Dalla Florida, dove si trova dal giorno prima del giuramento di Lula Da Silva, l’ex presidente brasiliano Bolsonaro ha rotto il silenzio, annunciando, nel corso di un’intervista, la prima rilasciata negli Usa, che rientrerà in Brasile a marzo per guidare l’opposizione politica al successore socialista e difendersi dalle accuse di aver incitato gli attacchi dei manifestanti contro gli edifici governativi dello scorso 8 gennaio.
Bolsonaro in Brasile da marzo: annunciato il suo rientro
Bolsonaro si trova negli Stati Uniti dallo scorso 31 dicembre, giorno precedente all’insediamento del suo successore: entrato negli Usa con un visto di tipo A1 – quello riservato ai capi di Stato e ai diplomatici, della durata di 30 giorni -, aveva poi richiesto e ottenuto di poter prolungare il suo soggiorno, nel corso del quale ha dovuto anche sottoporsi ad un’operazione per risolvere un’occlusione intestinale provocatagli dalla coltellata allo stomaco ricevuta in campagna elettorale.
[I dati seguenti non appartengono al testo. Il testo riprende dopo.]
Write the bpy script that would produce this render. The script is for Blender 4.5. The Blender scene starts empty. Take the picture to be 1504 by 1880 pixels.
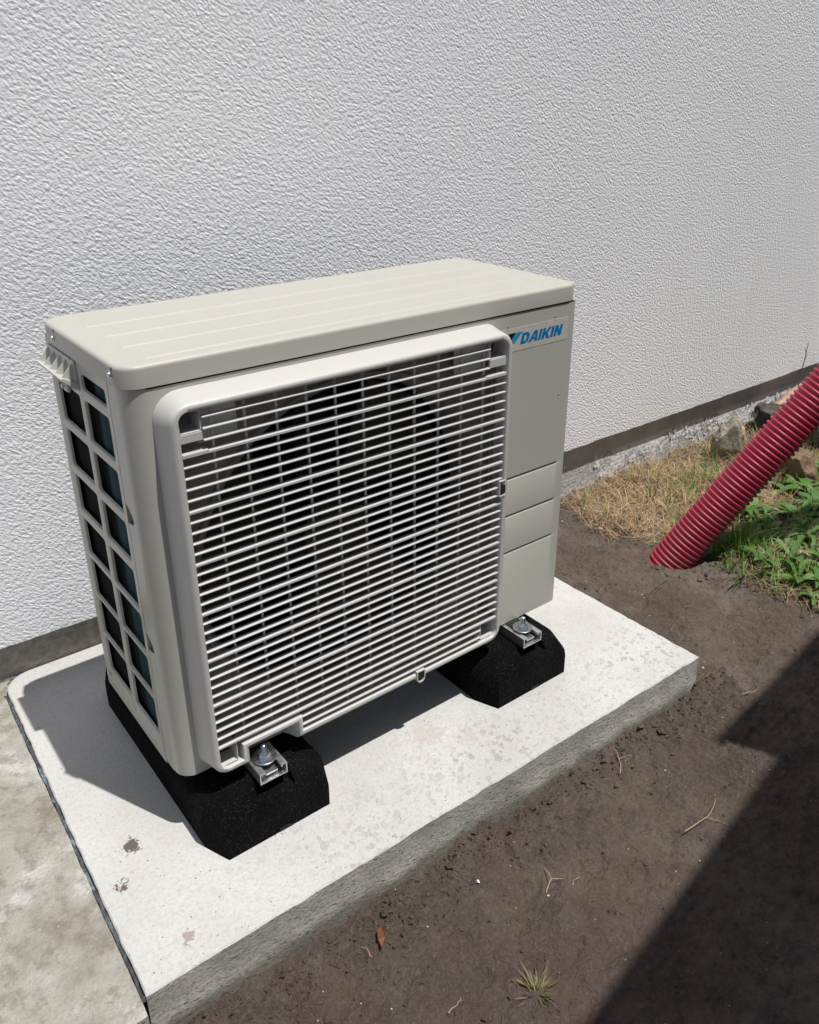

Ora, dopo settimane di ritiro, ha deciso di rompere il silenzio nella prima intervista rilasciata negli Stati Uniti, nel corso della quale ha annunciato il suo rientro in Brasile, previsto per marzo.
“Il movimento di destra non è morto e vivrà”, ha detto Bolsonaro al Wall Street Journal, assicurando che tornerà nel suo Paese natale per guidare l’opposizione politica a Lula, lavorando con i suoi sostenitori del Congresso e nei governi statali per promuovere “misure a favore delle imprese” e per combattere l’aborto, il controllo delle armi e altre politiche che ritiene contrarie ai valori della famiglia. Il leader conservatore ha inoltre espresso la sua contrarietà per le pratiche economiche avviate dall’attuale Governo, che intende espandere in modo significativo il welfare e il ruolo dello Stato nell’economia: una scelta sbagliata, per Bolsonaro, secondo cui il debito pubblico, in questo modo, salirà a un livello tale da far fuggire gli investitori.
Per quanto riguarda le elezioni che hanno decretato la sua sconfitta, invece, ha parlato di un “voto parziale”. “Perdere fa parte del processo elettorale”, ha sottolineato, dichiarando di essere rimasto sorpreso del risultato (49,1% di consensi contro il 50,90% di Lula): “La gente era con me, l’industria agricola era con me, la maggior parte degli evangelici era con me, l’industria era con me, i proprietari di armi erano con me”, ha detto, anche se, a differenza del suo amico Donald Trump – che dopo la vittoria di Biden aveva denunciato delle frodi nello svolgimento del voto -, non si è spinto oltre.
I fatti dell’8 gennaio
Sempre nel corso dell’intervista, l’ex presidente ha poi negato di aver fomentato – come sostengono i pubblici ministeri brasiliani sulla base di alcuni post pubblicati dal politico sui social – i disordini sfociati in una sorta di colpo di Stato, lo scorso 8 gennaio, quando i suoi sostenitori avevano assaltato e vandalizzato gli edifici governativi, replicando i fatti di Capitol Hill. “Non ero nemmeno lì, e vogliono addossarmelo”, ha dichiarato, aggiungendo: “Colpo di Stato? Quale colpo di Stato? Dov’era il comandante? Dov’erano le truppe? Dov’erano le bombe?”.
Tornando in Brasile, si espone, comunque, a dei rischi. “Un ordine di carcerazione può arrivare dal nulla”, ha detto, ricordando il caso del predecessore Michel Temer, indagato per corruzione e imprigionato con arresto preventivo dopo aver lasciato il suo incarico, alla fine del 2018. “Non c’è nessun altro al momento”, ha però spiegato, che può ricoprire il ruolo di “leader nazionale della destra”. E poi, come aveva già dichiarato durante una manifestazione del movimento YES Brazil USA, in Florida, “non importa quanto sia bello il luogo in cui uno si trova in viaggio in qualsiasi parte del mondo, ma non c’è niente di meglio della terra in cui uno è nato”. Il prossimo appuntamento politico sarà, per lui, quello delle elezioni municipali del prossimo anno, che riguarderanno ben 5mila comuni.